MONTREAL — All things considered, Chelsea Carey would rather be in Sochi, Russia.

But qualifying for her first Scotties Tournament of Hearts after years of falling short in tough Manitoba provincial championships is as good as consolation prizes get for the 29-year-old from Winnipeg’s Fort Rouge Curling Club.

And Carey is making the most of it, taking her record to 7-1 after an 8-4 victory over New Brunswick’s Andrea Crawford (5-4) on Wednesday night.
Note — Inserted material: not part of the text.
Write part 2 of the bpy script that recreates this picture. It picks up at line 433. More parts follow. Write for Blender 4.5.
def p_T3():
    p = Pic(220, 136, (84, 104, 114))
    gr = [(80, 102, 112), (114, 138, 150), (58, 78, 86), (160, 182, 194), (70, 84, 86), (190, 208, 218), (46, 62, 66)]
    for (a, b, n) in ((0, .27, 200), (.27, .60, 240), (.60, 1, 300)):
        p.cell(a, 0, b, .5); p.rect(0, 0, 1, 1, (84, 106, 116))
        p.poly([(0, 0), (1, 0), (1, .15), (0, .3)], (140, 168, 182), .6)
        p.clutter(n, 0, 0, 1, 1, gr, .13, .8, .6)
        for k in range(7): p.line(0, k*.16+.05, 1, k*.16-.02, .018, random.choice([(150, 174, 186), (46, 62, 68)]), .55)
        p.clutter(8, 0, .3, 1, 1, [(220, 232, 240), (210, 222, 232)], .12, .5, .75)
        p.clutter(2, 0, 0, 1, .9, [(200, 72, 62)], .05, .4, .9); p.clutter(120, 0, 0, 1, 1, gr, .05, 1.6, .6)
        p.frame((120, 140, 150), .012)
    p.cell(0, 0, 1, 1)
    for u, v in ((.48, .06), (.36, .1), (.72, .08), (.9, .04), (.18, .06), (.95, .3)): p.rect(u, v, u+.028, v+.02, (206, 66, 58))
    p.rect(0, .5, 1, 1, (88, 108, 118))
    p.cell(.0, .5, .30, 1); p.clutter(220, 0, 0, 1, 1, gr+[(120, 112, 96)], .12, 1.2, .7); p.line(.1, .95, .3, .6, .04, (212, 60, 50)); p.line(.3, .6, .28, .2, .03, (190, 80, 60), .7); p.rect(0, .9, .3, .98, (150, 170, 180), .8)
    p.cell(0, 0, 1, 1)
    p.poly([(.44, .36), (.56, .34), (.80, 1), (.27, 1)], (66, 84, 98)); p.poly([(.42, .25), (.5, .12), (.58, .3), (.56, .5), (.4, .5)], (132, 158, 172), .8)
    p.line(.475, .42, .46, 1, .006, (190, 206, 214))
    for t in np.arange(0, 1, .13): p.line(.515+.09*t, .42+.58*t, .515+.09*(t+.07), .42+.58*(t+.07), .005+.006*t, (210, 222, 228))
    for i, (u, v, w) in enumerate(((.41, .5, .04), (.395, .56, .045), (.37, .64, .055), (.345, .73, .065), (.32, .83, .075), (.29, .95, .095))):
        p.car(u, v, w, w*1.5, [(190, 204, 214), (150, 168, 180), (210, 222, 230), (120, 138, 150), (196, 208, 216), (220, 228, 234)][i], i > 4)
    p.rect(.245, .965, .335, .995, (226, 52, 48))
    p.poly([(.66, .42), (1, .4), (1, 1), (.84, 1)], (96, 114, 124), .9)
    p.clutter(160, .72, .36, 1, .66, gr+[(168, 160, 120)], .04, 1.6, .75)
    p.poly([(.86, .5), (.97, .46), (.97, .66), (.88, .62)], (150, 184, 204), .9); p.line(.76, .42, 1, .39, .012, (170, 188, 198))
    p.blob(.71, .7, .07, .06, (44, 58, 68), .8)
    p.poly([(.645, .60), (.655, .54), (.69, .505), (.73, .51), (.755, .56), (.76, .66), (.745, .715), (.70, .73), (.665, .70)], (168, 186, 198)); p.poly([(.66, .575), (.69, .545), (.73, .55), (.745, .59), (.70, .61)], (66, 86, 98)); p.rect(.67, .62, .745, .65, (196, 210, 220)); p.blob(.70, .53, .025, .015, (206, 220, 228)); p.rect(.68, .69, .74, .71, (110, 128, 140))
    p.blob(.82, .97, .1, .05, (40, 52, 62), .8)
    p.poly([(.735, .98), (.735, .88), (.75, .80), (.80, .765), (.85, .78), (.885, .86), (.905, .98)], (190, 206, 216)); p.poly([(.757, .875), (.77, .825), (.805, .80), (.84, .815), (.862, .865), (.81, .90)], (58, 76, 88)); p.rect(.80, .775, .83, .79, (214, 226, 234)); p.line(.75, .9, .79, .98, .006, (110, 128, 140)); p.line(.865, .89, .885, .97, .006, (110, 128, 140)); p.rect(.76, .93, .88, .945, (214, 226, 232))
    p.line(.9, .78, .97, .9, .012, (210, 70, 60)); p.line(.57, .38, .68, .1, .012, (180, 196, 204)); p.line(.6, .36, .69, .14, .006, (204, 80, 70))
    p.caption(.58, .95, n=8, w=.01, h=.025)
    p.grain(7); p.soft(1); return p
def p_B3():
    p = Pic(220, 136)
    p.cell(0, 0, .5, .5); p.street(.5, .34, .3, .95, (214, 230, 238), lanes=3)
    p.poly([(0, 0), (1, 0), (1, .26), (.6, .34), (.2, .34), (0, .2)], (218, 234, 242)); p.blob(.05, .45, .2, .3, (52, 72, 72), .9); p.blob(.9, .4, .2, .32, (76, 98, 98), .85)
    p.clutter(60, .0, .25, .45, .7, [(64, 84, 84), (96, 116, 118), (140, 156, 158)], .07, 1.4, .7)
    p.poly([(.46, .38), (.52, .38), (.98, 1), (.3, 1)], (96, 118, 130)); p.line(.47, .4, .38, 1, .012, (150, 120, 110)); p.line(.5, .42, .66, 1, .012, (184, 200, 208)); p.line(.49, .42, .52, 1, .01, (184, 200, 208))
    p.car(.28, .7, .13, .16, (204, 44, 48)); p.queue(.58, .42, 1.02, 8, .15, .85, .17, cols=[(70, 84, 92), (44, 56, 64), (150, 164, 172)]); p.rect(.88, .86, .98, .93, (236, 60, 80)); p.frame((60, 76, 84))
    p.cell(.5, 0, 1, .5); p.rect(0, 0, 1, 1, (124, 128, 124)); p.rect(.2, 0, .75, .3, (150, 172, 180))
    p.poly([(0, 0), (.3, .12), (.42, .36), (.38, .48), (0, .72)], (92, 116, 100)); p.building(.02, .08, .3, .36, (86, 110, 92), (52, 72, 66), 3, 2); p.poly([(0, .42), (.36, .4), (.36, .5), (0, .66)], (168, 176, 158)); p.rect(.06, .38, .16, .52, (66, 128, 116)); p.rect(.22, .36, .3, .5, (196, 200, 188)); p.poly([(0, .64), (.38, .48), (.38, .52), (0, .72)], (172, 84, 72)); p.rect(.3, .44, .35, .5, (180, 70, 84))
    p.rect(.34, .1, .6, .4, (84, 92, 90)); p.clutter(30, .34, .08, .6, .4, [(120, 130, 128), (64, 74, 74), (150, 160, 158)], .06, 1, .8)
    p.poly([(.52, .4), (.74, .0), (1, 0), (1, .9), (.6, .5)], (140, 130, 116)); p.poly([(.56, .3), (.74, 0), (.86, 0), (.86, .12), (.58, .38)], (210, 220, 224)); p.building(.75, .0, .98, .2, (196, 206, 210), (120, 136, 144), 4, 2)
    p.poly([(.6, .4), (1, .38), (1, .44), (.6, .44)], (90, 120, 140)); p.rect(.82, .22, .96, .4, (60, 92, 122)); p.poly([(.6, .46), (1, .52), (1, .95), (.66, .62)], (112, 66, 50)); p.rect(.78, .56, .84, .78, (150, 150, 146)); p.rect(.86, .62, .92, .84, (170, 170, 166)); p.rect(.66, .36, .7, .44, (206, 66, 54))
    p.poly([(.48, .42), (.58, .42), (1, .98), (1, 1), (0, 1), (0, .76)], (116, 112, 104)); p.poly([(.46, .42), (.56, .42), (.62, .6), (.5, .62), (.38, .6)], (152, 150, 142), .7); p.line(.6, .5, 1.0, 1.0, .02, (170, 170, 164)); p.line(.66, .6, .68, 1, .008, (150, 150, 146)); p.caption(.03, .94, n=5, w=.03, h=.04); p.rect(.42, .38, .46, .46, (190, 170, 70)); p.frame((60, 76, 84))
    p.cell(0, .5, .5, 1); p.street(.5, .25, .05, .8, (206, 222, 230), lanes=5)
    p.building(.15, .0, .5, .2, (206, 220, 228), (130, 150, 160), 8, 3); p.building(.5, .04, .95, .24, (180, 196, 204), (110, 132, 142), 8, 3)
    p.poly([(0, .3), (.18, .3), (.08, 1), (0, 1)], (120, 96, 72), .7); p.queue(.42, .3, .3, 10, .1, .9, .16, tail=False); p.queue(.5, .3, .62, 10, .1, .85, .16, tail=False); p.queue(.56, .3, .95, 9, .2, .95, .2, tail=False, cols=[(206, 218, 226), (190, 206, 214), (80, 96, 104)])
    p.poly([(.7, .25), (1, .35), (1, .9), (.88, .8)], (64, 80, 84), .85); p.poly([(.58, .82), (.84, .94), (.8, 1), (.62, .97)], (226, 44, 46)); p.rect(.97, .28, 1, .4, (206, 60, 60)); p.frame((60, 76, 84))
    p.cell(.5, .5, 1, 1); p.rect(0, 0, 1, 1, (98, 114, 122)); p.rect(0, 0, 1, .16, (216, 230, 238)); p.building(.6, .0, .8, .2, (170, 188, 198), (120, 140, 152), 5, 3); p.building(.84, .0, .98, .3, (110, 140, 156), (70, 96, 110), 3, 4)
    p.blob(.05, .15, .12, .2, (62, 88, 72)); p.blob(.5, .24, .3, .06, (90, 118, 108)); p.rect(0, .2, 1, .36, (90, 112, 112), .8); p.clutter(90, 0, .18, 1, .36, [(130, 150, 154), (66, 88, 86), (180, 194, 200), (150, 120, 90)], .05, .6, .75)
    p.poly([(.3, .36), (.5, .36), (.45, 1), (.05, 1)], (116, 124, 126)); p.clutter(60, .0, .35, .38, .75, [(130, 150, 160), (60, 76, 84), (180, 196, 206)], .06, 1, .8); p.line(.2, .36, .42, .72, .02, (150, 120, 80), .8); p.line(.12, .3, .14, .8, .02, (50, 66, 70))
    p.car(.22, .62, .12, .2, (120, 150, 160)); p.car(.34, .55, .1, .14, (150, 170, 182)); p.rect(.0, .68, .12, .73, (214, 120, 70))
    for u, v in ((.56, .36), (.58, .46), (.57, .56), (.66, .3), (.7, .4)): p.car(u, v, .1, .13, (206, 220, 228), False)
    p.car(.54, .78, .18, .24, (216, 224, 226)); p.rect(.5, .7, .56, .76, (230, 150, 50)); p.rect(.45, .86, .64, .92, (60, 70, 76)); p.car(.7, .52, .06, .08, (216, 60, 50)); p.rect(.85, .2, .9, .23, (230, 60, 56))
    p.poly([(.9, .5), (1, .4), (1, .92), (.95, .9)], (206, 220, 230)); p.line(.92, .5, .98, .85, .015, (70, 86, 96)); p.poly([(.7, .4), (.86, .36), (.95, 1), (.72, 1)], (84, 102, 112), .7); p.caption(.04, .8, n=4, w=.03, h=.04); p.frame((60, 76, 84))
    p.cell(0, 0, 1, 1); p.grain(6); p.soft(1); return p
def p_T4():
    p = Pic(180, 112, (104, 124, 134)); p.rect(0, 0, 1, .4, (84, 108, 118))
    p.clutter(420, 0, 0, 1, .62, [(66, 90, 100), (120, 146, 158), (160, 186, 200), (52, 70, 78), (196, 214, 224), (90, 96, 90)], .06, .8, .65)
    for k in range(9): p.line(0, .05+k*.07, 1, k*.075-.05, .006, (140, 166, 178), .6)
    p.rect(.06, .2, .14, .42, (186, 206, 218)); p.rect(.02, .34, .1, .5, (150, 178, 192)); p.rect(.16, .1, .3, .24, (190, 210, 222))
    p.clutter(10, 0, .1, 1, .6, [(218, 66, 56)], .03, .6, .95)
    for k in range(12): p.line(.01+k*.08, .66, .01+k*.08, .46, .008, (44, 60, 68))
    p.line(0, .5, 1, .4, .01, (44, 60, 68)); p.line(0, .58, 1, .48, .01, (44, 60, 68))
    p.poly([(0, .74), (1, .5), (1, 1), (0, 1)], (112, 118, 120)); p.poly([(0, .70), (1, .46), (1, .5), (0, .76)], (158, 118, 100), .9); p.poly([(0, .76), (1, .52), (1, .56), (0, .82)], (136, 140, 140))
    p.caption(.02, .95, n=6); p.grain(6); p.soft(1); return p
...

Earlier, the Carey rink trounced Quebec’s Allison Ross (1-8) by 15-3.

The 15 points tied the Scotties record set in 1989, when Alberta beat Newfoundland 15-6.

Carey reached the Manitoba finals twice, losing in 2011 to Cathy Overton-Clapham and in 2012 to Jennifer Jones, the four-time Scotties champion who will represent Canada at the 2014 Winter Games.

“We wanted to be here badly and lost a couple of heartbreakers and that’s no fun, but it wasn’t the only thing for us,” said Carey. “The (Olympic) trials was our first goal and this was our second goal.”

Her only loss so far was an 8-3 setback this week to defending champion Rachel Homan’s seemingly unstoppable Canada team. Homan’s Ottawa foursome extended its unbeaten string to eight games with a 9-4 victory over Prince Edward Island’s Kim Dolan. They have outscored their opponents 62-26 and have yet to play a full 10 ends.

Saskatchewan’s Stefanie Lawton (7-1) posted an 8-6 win over Nova Scotia (3-6) and Ontario’s Allison Flaxey (3-5) completed a sweep of her side’s two games on Wednesday with a 12-2 victory over the Yukon’s Sarah Koltun (1-8). Flaxey had the upset of the day in the afternoon draw with a 6-5 win over Alberta’s Val Sweeting (6-3).

Carey put together her team with lead Lindsay Titheridge, second Kristen Foster and third Kristy McDonald specifically to take a shot at the Olympics.

The rink has been among Canada’s best for a few years, winning often in national and regional events, and did well enough to earn an invitation to the Canadian Olympic trials in Winnipeg.

When that dream died with a fourth-place finish, Carey admits it was tough to find the energy to go to last month’s provincial championship, let alone win it.

“I took a week off and didn’t throw,” she said. “I forced myself to go back, but I wanted no part of it.

“I was just going through the motions. It took a long time to get our heads back there, but we’d played in a lot of provincials before and we knew going into the trials that it was something we’d have to transition to. It wasn’t easy, but we did a good enough job to pull off the win there.”

Once she got her Manitoba team jacket and got to Montreal, she was thrilled to finally have a chance to represent her province at the Scotties.

On the team website, Carey describes herself as “Unemployed, AKA Starving Curler.”

She worked as a sales representative for a mattress company for six years, but was finally told to choose between curling and her job.

“It was the year of the trials and I’m not going to pick that job over curling,” she said. “My initial thought was to get a new job, but with trials in December it’s hard to start a new job and say I need six weeks of holidays.

“I’ve been unemployed since then. It will have to change after this because I can’t pay my bills.”

Manitoba’s win over Quebec had some wondering if curling needs a mercy rule. It was Quebec’s worst beating since a 13-1 setback to Alberta in 1991. A rule obliges teams to play at least eight ends no matter how badly they’re trailing.

“I’m not so sure I believe in the eight-end rule,” said Manitoba’s McDonald. “If things aren’t going well, the other team should be able to get out when they feel it’s time.”